The Power of Brands—and the Failure of Marketing Messages—to Persuade

I have long held the belief that you never want to state your value proposition; you want to demonstrate it. This makes intuitive, almost axiomatic sense. So why do so many life science marketing campaigns sport messages of superiority? Why do so many claims of value fail to persuade scientists?

The answer: bias.

Scientists are trained to evaluate information from an objective frame of reference in order to learn and create truth. As such, they subjectively filter out any information that they perceive as being biased, regardless of the actual credibility of the information. Making claims and trying to persuade scientists to subscribe to your way of thinking through words only heighten a scientist’s sense of skepticism and create a further credibility gap. The more effective approach is to demonstrate your value proposition.

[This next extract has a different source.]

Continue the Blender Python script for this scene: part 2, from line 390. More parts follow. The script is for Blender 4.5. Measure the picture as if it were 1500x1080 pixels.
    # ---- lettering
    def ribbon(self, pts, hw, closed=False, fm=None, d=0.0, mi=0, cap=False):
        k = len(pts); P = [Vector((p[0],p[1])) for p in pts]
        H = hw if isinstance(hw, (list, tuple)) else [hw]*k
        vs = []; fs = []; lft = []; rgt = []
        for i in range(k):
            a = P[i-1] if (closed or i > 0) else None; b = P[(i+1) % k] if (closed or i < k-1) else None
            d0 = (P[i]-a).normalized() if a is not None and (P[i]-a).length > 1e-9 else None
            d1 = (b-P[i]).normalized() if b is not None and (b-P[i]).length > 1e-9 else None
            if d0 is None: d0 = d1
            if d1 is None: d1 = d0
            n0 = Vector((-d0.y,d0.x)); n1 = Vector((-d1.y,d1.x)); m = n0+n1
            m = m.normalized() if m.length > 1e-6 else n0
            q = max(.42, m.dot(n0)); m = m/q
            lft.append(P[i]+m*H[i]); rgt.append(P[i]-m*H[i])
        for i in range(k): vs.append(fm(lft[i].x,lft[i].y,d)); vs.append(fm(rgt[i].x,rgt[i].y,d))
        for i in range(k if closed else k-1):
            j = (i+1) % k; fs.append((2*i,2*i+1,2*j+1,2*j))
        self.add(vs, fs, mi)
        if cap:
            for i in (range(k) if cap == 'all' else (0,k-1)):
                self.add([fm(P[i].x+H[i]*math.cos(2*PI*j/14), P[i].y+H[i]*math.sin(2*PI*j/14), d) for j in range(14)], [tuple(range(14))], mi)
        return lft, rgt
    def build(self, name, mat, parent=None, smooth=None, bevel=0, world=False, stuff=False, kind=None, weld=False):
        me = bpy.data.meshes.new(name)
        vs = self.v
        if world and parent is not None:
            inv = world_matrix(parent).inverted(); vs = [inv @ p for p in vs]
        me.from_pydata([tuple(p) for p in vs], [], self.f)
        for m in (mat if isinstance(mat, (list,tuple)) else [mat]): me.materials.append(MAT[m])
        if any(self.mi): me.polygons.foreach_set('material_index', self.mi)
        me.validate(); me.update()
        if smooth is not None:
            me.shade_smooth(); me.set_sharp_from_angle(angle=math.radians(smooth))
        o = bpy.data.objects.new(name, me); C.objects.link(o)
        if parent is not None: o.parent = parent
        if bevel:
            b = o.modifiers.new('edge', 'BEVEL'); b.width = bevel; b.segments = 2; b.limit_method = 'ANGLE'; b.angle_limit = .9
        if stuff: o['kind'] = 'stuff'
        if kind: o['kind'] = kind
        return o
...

There are several levers that you can pull to demonstrate your value without saying it; Your point of view; your engagement in the scientific communities where your audiences live, your corporate posture; your digital “body language”, and especially your brand all affect the scientists.

In a recent study reported in a Harvard Business Review article entitled Why Customers Rebel Against Slogans, researchers found that company brands were far more persuasive in getting retail shoppers to buy more than marketing messages (slogans). In this study, the investigators found that predisposing shoppers to brands associated with luxury would result in shoppers spending 26% more than when they were predisposed to neutral brands (the control group). Intuitive, you might conclude. But here is where the story becomes more interesting.

Marketing messages had the opposite effect: Messages about luxury actually reduced the shopper’s bills by 26% compared to neutral messages. The researchers posit that this adverse effect on marketing messages are due primarily to the fact that consumers detect bias and do not want to be manipulated. Whereas brands transmit messages subconsciously, marketing messages are far more overt and subject to the consumers’ filters.

As the life science industry is becoming increasingly excited about the prospects of demand generation and adopting powerful marketing automation to increase short-term revenue, I caution that they may be, inadvertently creating barriers to their own success. Barriers that create subconscious meanings, and are far more difficult to reverse.